» What the task requires: Quote the whole listing word for word. Do not include the pictures.

****************

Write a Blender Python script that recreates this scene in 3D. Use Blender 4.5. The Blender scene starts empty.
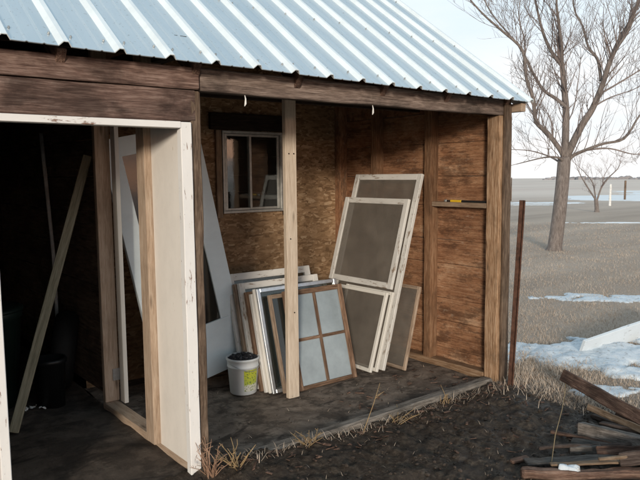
import bpy, bmesh, math, random
from mathutils import Vector, Matrix, noise
R = math.radians
rnd = random.Random(7)
scene = bpy.context.scene
col = scene.collection

# ------------------------------------------------------------------ materials
class NT:
    def __init__(s, name):
        s.m = bpy.data.materials.new(name); s.m.use_nodes = True
        s.t = s.m.node_tree; s.t.nodes.clear()
        s.out = s.t.nodes.new('ShaderNodeOutputMaterial')
    def n(s, typ, **kw):
        nd = s.t.nodes.new('ShaderNode' + typ)
        for k, v in kw.items():
            if k.startswith('_'): setattr(nd, k[1:], v)
            else:
                key = int(k[1:]) if k[0] == 'i' and k[1:].isdigit() else k.replace('__', ' ')
                if isinstance(v, bpy.types.NodeSocket): s.t.links.new(v, nd.inputs[key])
                else: nd.inputs[key].default_value = v
        return nd
    def noise(s, vec, scale, detail=6, rough=.6, dist=0):
        return s.n('TexNoise', Vector=vec, Scale=scale, Detail=detail, Roughness=rough, Distortion=dist).outputs['Fac']
    def ramp(s, fac, stops, interp='LINEAR'):
        nd = s.n('ValToRGB', Fac=fac); cr = nd.color_ramp; cr.interpolation = interp
        while len(cr.elements) < len(stops): cr.elements.new(0.5)
        for e, (p, c) in zip(cr.elements, stops):
            e.position = p
            e.color = (c[0], c[1], c[2], 1) if not isinstance(c, (int, float)) else (c, c, c, 1)
        return nd.outputs['Color']
    def math(s, op, a, b=0.5, c=None, clamp=False):
        nd = s.n('Math', _operation=op, _use_clamp=clamp, i0=a, i1=b)
        if c is not None: nd.inputs[2].default_value = c
        return nd.outputs[0]
    def mix(s, fac, a, b, mode='MIX'):
        nd = s.n('Mix', _data_type='RGBA', _blend_type=mode)
        for i, v in ((0, fac), (6, a), (7, b)):
            if isinstance(v, bpy.types.NodeSocket): s.t.links.new(v, nd.inputs[i])
            else: nd.inputs[i].default_value = v if not isinstance(v, tuple) else (v[0], v[1], v[2], 1)
        return nd.outputs[2]
    def obj(s, scale=(1, 1, 1), rand=True, island=False):
        tc = s.n('TexCoord').outputs['Object']
        if rand:
            r = s.n('ObjectInfo').outputs['Random']
            if island: r = s.math('ADD', r, s.n('NewGeometry').outputs['Random Per Island'])
            off = s.n('CombineXYZ', X=s.math('MULTIPLY', r, 37.0), Y=s.math('MULTIPLY', r, 91.0), Z=s.math('MULTIPLY', r, 53.0)).outputs[0]
            tc = s.n('VectorMath', _operation='ADD', i0=tc, i1=off).outputs[0]
            s.r = r
        return s.n('Mapping', Vector=tc, Scale=scale).outputs[0]
    def bump(s, h, strength=.4, dist=.01, normal=None):
        nd = s.n('Bump', Strength=strength, Distance=dist, Height=h)
        if normal: s.t.links.new(normal, nd.inputs['Normal'])
        return nd.outputs[0]
    def bsdf(s, color, rough=.8, normal=None, metal=0, spec=.3, **kw):
        b = s.n('BsdfPrincipled', Roughness=rough, Metallic=metal)
        b.inputs['Specular IOR Level'].default_value = spec
        if isinstance(color, bpy.types.NodeSocket): s.t.links.new(color, b.inputs['Base Color'])
        else: b.inputs['Base Color'].default_value = (*color, 1)
        if normal: s.t.links.new(normal, b.inputs['Normal'])
        for k, v in kw.items():
            k = k.replace('__', ' ')
            if isinstance(v, bpy.types.NodeSocket): s.t.links.new(v, b.inputs[k])
            else: b.inputs[k].default_value = v
        s.t.links.new(b.outputs[0], s.out.inputs[0]); return b

def wood(name, dark, mid, light, stain=.5, rough=.85, bump=.5, tone=.25, island=False, knots=True, stretch=1.0):
    s = NT(name)
    v = s.obj((2.0 * stretch, 30, 30), island=island)
    g = s.noise(v, 2.2, 8, .65, .6)
    v2 = s.n('VectorMath', _operation='MULTIPLY', i0=v, i1=(2.6, 3.2, 3.2)).outputs[0]
    g2 = s.noise(v2, 2.5, 4, .6)
    gg = s.math('ADD', s.math('MULTIPLY', g, .58), s.math('MULTIPLY', g2, .42))
    c = s.ramp(gg, [(.36, dark), (.49, mid), (.62, light)])
    u = s.obj((1, 1.6, 1.6), island=island)
    st = s.noise(u, 3.1, 6, .65, .5)
    c = s.mix(s.math('MULTIPLY', s.ramp(st, [(.45, 0), (.63, 1)]), stain), c, tuple(x * .32 for x in dark))
    if knots:
        kv = s.obj((2.2, 9, 9), island=island)
        k = s.n('TexVoronoi', Vector=kv, Scale=1.0).outputs['Distance']
        kk = s.ramp(k, [(.03, 1), (.12, 0)])
        c = s.mix(s.math('MULTIPLY', kk, .8), c, tuple(x * .45 for x in dark))
    s.obj((1, 1, 1), island=island)
    tn = s.n('HueSaturation', Color=c, Saturation=1.0, Value=s.n('MapRange', Value=s.r, i1=0., i2=(2. if island else 1.), i3=1 - tone, i4=1 + tone).outputs[0]).outputs[0]
    s.bsdf(tn, rough, s.bump(gg, bump, .004))
    return s.m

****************

» Final result:
Write a Blender Python script that recreates this scene in 3D. Use Blender 4.5. The Blender scene starts empty.
import bpy, bmesh, math, random
from mathutils import Vector, Matrix, noise
R = math.radians
rnd = random.Random(7)
scene = bpy.context.scene
col = scene.collection

# ------------------------------------------------------------------ materials
class NT:
    def __init__(s, name):
        s.m = bpy.data.materials.new(name); s.m.use_nodes = True
        s.t = s.m.node_tree; s.t.nodes.clear()
        s.out = s.t.nodes.new('ShaderNodeOutputMaterial')
    def n(s, typ, **kw):
        nd = s.t.nodes.new('ShaderNode' + typ)
        for k, v in kw.items():
            if k.startswith('_'): setattr(nd, k[1:], v)
            else:
                key = int(k[1:]) if k[0] == 'i' and k[1:].isdigit() else k.replace('__', ' ')
                if isinstance(v, bpy.types.NodeSocket): s.t.links.new(v, nd.inputs[key])
                else: nd.inputs[key].default_value = v
        return nd
    def noise(s, vec, scale, detail=6, rough=.6, dist=0):
        return s.n('TexNoise', Vector=vec, Scale=scale, Detail=detail, Roughness=rough, Distortion=dist).outputs['Fac']
    def ramp(s, fac, stops, interp='LINEAR'):
        nd = s.n('ValToRGB', Fac=fac); cr = nd.color_ramp; cr.interpolation = interp
        while len(cr.elements) < len(stops): cr.elements.new(0.5)
        for e, (p, c) in zip(cr.elements, stops):
            e.position = p
            e.color = (c[0], c[1], c[2], 1) if not isinstance(c, (int, float)) else (c, c, c, 1)
        return nd.outputs['Color']
    def math(s, op, a, b=0.5, c=None, clamp=False):
        nd = s.n('Math', _operation=op, _use_clamp=clamp, i0=a, i1=b)
        if c is not None: nd.inputs[2].default_value = c
        return nd.outputs[0]
    def mix(s, fac, a, b, mode='MIX'):
        nd = s.n('Mix', _data_type='RGBA', _blend_type=mode)
        for i, v in ((0, fac), (6, a), (7, b)):
            if isinstance(v, bpy.types.NodeSocket): s.t.links.new(v, nd.inputs[i])
            else: nd.inputs[i].default_value = v if not isinstance(v, tuple) else (v[0], v[1], v[2], 1)
        return nd.outputs[2]
    def obj(s, scale=(1, 1, 1), rand=True, island=False):
        tc = s.n('TexCoord').outputs['Object']
        if rand:
            r = s.n('ObjectInfo').outputs['Random']
            if island: r = s.math('ADD', r, s.n('NewGeometry').outputs['Random Per Island'])
            off = s.n('CombineXYZ', X=s.math('MULTIPLY', r, 37.0), Y=s.math('MULTIPLY', r, 91.0), Z=s.math('MULTIPLY', r, 53.0)).outputs[0]
            tc = s.n('VectorMath', _operation='ADD', i0=tc, i1=off).outputs[0]
            s.r = r
        return s.n('Mapping', Vector=tc, Scale=scale).outputs[0]
    def bump(s, h, strength=.4, dist=.01, normal=None):
        nd = s.n('Bump', Strength=strength, Distance=dist, Height=h)
        if normal: s.t.links.new(normal, nd.inputs['Normal'])
        return nd.outputs[0]
    def bsdf(s, color, rough=.8, normal=None, metal=0, spec=.3, **kw):
        b = s.n('BsdfPrincipled', Roughness=rough, Metallic=metal)
        b.inputs['Specular IOR Level'].default_value = spec
        if isinstance(color, bpy.types.NodeSocket): s.t.links.new(color, b.inputs['Base Color'])
        else: b.inputs['Base Color'].default_value = (*color, 1)
        if normal: s.t.links.new(normal, b.inputs['Normal'])
        for k, v in kw.items():
            k = k.replace('__', ' ')
            if isinstance(v, bpy.types.NodeSocket): s.t.links.new(v, b.inputs[k])
            else: b.inputs[k].default_value = v
        s.t.links.new(b.outputs[0], s.out.inputs[0]); return b

def wood(name, dark, mid, light, stain=.5, rough=.85, bump=.5, tone=.25, island=False, knots=True, stretch=1.0):
    s = NT(name)
    v = s.obj((2.0 * stretch, 30, 30), island=island)
    g = s.noise(v, 2.2, 8, .65, .6)
    v2 = s.n('VectorMath', _operation='MULTIPLY', i0=v, i1=(2.6, 3.2, 3.2)).outputs[0]
    g2 = s.noise(v2, 2.5, 4, .6)
    gg = s.math('ADD', s.math('MULTIPLY', g, .58), s.math('MULTIPLY', g2, .42))
    c = s.ramp(gg, [(.36, dark), (.49, mid), (.62, light)])
    u = s.obj((1, 1.6, 1.6), island=island)
    st = s.noise(u, 3.1, 6, .65, .5)
    c = s.mix(s.math('MULTIPLY', s.ramp(st, [(.45, 0), (.63, 1)]), stain), c, tuple(x * .32 for x in dark))
    if knots:
        kv = s.obj((2.2, 9, 9), island=island)
        k = s.n('TexVoronoi', Vector=kv, Scale=1.0).outputs['Distance']
        kk = s.ramp(k, [(.03, 1), (.12, 0)])
        c = s.mix(s.math('MULTIPLY', kk, .8), c, tuple(x * .45 for x in dark))
    s.obj((1, 1, 1), island=island)
    tn = s.n('HueSaturation', Color=c, Saturation=1.0, Value=s.n('MapRange', Value=s.r, i1=0., i2=(2. if island else 1.), i3=1 - tone, i4=1 + tone).outputs[0]).outputs[0]
    s.bsdf(tn, rough, s.bump(gg, bump, .004))
    return s.m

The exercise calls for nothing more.